Dieser (renovierte) Wechselkursmechanismus hätte nach Meinung des Rezensenten den Vorteil, dass er sich zwischen den beiden Extremen „feste Wechselkurse“ und „flexible Wechselkurse bewegt“. Vereinfacht kann man sich Wechselkurse als einen Ausgleichsmechanismus zwischen starken und schwachen Volkswirtschaften vorstellen. Warum es solche gibt, kann tausend Gründe haben. Man tut gut daran, das zu konstatieren. Um den Ausgleich herzustellen gibt es einen eher mühevollen und einen eher bequemen Weg. Der mühevollere Weg verlangt eine „interne Anpassung“, der (zunächst einmal) bequemere nimmt eine „externe Verschuldung“ in Kauf. Eine interne Anpassung bemüht sich darum, innerhalb der eigenen Wirtschaft zur Verbesserung der Produktivität notwendige Korrekturen im Hinblick auf Preise und Löhne vorzunehmen. Die externe Anpassung vertraut auf das geldpolitische Instrument variierender Geldmengenangebote. Zwischen diesen beiden Polen einen mittleren Weg einzuschlagen ist sicherlich realökonomisch und geldpolitisch „vernünftig“.

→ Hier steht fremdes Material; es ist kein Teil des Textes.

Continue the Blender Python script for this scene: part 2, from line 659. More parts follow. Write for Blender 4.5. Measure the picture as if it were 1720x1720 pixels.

Aus dem Vorschlag Streecks lässt sich ableiten, dass Geldströme zwischen den souveränen Nationalstaaten eine geringere Bedeutung haben werden. Und damit auch Zentralbanken. Er präferiert „eine möglichst weitgehende Internalisierung von Wirtschafts- und Handlungszusammenhängen, auch auf Kosten rechnerischer Wirtschaftlichkeit, sofern diese Kosten durch höher bewertete nichtmaterielle Gewinne [sic!] aufgewogen werden.“ Das Einbringen „nichtmonetärer Werte“ in das Wirtschaftsgeschehen, das liest sich gut. Das macht Hoffnung. Das verleitet sogar zum Träumen, z.B. die Gläubiger – Schuldner – Beziehung zu überdenken. Innerhalb der Nationalstaaten und folgerichtig dann auch zwischen den Nationalstaaten. Es wäre sehr spannend, wenn Streeck sich vielleicht darüber in einer weiteren Publikation Gedanken machen würde.